Mendigos? Não os vejo mais! Estão limpos, banhados, e isolados, quase como Lord ingleses, dos quais se ouve falar, mas nunca são vistos. Eles são talvez uma excentricidade dessa bonita cidade que lhes recebe de braços abertos.
Violência? Tudo sob controle! Semanas em guerra no Complexo do Alemão. É pra fazer um combate efetivo ao tráfico de entorpecentes? Não exatamente. É pra deixar o pessoal sob controle, comportado, ao menos no período do Pan. Depois voltam a brincar de gato e rato. De verdade fico tranqüila mesmo, pois os policiais são tão parceiros dos traficantes que não creio que um deles faça a gracinha de estragar a brincadeira.
Mais uma vez o Brasil se destaca mundialmente. Certamente é um dos poucos países onde um tal terrorismo que assola o mundo, ou a mente de norte-americanos, não existe. É um país vaselina, sem grandes animosidades externas. Nós não temos medo de um país inimigo. Os inimigos do Brasil são criados aqui mesmo. Não é sensacional? Por que ter medo de uma ameaça externa, se internamente podemos viver harmoniosamente com nossos inimigos? É sempre bom tê-los à vista.

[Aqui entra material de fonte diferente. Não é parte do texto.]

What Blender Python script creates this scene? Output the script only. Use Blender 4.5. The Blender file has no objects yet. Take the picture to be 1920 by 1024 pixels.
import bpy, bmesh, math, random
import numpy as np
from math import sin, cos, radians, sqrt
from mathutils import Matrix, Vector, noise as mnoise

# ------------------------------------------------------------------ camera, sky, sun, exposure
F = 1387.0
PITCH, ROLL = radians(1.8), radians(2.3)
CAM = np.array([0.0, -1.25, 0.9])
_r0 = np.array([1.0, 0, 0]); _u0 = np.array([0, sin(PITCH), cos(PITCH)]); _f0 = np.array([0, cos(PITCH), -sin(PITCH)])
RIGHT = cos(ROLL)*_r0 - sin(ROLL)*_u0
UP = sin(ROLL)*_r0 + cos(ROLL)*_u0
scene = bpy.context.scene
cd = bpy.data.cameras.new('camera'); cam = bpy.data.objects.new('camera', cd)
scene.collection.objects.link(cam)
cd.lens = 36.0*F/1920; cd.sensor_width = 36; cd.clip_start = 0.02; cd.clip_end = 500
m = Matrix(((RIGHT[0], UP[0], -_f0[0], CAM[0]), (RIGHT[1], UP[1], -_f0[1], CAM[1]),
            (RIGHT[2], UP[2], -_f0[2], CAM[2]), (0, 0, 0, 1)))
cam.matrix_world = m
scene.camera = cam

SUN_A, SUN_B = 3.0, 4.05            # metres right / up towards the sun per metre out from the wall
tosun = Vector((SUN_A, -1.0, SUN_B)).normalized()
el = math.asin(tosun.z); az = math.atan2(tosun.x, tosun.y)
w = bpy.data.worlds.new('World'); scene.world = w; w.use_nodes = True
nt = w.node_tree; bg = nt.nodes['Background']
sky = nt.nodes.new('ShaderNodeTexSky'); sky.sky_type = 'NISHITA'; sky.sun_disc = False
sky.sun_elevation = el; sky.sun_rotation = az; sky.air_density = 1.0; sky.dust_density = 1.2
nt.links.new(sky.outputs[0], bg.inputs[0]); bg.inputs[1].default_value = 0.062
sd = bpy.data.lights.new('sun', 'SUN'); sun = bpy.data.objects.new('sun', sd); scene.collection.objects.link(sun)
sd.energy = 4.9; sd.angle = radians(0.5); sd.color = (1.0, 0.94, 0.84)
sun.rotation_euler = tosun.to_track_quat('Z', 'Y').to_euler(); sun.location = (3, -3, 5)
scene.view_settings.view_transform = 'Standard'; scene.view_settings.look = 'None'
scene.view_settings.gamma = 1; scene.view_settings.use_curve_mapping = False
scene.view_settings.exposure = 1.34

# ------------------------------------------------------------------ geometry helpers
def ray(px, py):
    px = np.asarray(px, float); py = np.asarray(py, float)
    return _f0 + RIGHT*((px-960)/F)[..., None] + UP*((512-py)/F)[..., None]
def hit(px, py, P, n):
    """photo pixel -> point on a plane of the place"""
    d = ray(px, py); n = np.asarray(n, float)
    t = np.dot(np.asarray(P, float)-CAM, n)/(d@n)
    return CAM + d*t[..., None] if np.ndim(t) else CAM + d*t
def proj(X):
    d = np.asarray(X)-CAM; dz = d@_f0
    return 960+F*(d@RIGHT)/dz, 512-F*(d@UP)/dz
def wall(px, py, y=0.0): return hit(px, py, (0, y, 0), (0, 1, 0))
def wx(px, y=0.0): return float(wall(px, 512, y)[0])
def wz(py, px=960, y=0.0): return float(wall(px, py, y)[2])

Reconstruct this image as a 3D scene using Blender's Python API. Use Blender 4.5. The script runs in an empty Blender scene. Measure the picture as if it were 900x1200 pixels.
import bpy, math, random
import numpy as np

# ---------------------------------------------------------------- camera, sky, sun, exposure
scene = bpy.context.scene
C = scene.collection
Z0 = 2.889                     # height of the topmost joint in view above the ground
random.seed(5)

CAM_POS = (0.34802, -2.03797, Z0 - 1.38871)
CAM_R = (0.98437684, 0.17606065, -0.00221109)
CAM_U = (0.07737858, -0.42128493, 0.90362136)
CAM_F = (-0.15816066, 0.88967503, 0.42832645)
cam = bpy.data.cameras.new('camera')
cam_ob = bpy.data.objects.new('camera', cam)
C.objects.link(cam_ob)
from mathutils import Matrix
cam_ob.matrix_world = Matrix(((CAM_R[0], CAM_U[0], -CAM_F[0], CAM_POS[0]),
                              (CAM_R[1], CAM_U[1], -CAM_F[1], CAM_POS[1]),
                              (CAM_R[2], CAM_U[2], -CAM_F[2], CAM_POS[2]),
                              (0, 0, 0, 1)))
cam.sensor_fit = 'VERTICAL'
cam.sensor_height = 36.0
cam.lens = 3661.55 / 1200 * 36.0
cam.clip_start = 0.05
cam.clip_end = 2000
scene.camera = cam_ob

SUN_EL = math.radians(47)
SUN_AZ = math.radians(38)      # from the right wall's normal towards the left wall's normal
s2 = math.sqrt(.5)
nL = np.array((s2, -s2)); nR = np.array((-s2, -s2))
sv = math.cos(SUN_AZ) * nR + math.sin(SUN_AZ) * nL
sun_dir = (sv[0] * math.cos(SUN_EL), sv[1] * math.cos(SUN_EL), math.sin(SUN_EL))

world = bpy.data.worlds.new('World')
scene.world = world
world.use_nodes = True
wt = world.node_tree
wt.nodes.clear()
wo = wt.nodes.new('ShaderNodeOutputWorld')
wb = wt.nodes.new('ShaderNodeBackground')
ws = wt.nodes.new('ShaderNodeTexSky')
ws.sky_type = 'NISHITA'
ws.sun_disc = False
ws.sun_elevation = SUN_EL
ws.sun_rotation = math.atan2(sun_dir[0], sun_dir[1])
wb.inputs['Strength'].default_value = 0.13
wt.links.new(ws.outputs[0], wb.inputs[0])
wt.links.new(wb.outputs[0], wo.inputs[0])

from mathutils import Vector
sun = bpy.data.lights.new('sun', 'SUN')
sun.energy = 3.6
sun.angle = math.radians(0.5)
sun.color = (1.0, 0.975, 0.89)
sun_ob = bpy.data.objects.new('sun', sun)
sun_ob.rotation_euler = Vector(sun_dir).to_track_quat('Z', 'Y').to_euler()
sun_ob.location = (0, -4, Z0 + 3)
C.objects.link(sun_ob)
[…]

Eu tenho certeza que faremos um excelente Pan. O jeito consegue operar milagres, coisas inacreditáveis. Entre pequenos atrasos e leves desentendimentos, o resultado final do evento será positivo. Não tenho condições de especificar para quem. Mas em maior e menor escala haverão beneficiados. Mas por ora ando padecendo um bocado. Aos que verão as competições, boa diversão. Aos que participarão das competições, boa sorte. Aos que fazem o Pan acontecer, sucesso. Aos que não se encaixam em nenhuma dessas: paciência, muita paciência.